## OBJECTIVE
Check every line for the word "Measure" and state how many lines have it. Reply with the number alone.

## SUPPLIED DATA
____
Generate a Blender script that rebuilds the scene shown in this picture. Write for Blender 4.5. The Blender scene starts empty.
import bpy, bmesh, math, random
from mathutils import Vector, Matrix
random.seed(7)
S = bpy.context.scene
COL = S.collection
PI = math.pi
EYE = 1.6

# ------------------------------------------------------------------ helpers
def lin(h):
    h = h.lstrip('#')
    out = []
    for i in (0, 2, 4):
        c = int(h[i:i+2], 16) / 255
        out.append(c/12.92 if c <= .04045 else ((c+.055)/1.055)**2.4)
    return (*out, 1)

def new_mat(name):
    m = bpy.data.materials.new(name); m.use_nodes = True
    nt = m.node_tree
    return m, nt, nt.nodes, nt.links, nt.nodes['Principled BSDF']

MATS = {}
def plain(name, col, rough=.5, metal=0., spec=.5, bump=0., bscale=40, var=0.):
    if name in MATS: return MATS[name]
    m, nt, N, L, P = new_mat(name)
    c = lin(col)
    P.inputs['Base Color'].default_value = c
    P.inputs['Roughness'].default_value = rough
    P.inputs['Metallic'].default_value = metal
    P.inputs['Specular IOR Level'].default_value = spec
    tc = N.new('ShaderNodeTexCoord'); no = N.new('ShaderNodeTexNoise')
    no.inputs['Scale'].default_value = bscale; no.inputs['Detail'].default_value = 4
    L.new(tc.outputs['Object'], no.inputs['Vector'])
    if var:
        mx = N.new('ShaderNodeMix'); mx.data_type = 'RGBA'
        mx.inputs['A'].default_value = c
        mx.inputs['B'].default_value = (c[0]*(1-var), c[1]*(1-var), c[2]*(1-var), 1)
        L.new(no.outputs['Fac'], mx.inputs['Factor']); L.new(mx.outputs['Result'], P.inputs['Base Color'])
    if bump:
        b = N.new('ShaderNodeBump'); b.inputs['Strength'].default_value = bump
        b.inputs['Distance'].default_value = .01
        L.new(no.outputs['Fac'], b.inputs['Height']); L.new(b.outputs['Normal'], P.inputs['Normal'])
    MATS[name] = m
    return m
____
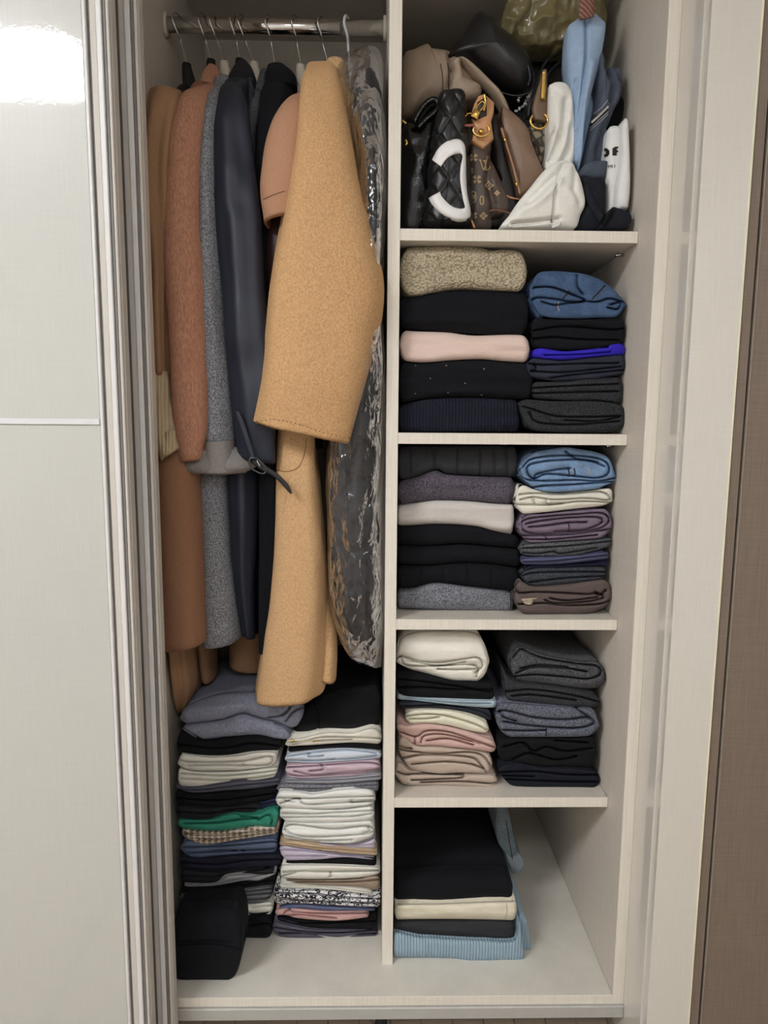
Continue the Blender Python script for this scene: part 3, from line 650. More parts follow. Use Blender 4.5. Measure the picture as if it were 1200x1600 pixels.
____
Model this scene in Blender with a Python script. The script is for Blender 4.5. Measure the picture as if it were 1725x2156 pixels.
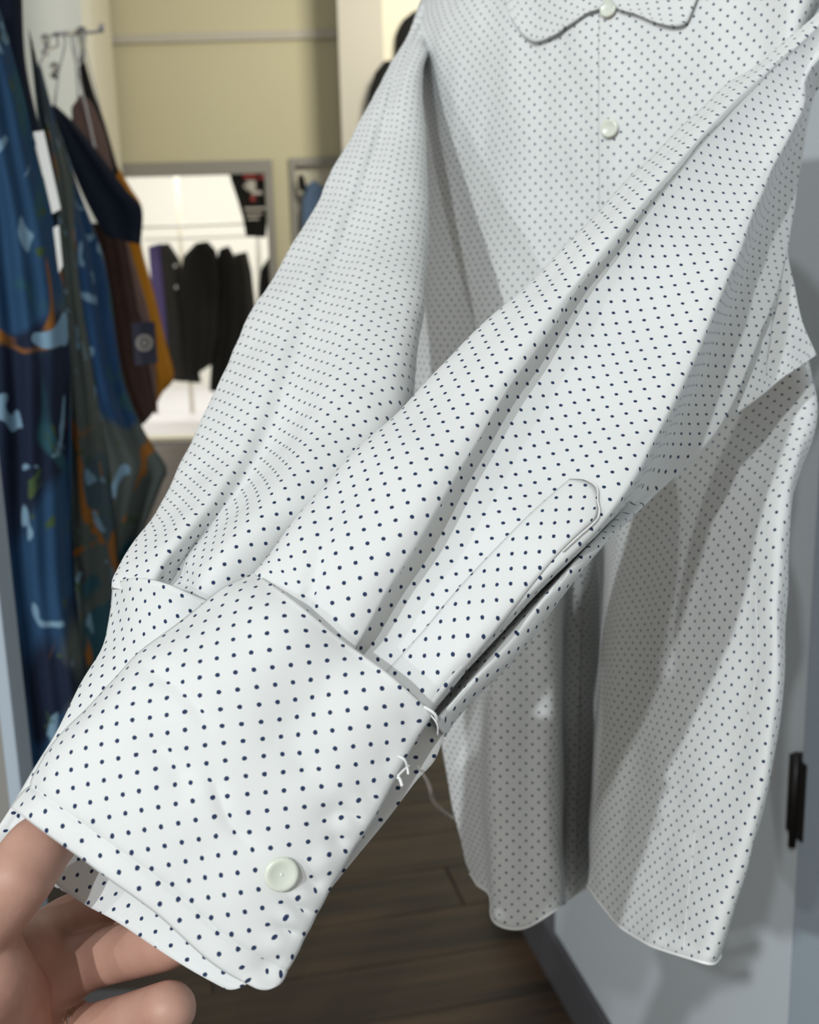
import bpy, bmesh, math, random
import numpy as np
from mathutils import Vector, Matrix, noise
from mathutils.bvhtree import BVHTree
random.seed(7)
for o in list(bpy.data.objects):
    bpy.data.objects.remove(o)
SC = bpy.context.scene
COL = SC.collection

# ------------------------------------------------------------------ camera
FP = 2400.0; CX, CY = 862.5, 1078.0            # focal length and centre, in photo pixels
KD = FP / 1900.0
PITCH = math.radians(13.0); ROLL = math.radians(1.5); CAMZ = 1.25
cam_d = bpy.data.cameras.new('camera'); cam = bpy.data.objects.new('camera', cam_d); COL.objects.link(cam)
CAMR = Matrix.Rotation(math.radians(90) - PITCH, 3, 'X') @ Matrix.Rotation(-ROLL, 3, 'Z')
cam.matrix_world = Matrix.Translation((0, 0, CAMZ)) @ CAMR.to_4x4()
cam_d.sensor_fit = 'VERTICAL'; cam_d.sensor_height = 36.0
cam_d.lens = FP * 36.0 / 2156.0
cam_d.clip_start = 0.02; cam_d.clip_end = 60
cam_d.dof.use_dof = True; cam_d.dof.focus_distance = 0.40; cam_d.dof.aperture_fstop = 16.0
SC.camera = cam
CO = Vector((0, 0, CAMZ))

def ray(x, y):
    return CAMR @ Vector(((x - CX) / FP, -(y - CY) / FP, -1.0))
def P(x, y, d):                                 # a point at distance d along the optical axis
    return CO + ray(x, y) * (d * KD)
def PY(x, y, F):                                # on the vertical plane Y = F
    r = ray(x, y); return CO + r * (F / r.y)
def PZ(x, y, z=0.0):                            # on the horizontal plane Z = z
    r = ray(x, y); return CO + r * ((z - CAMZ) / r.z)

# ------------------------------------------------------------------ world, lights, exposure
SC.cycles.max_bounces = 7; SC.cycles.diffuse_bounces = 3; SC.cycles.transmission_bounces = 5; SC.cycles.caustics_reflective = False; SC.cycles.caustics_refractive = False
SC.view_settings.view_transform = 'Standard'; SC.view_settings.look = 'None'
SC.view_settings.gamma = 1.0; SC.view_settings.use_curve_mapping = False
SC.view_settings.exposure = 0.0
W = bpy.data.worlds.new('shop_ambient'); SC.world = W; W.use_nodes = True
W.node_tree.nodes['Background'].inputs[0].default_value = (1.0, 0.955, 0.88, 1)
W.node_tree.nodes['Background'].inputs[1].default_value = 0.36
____
## OUTPUT
2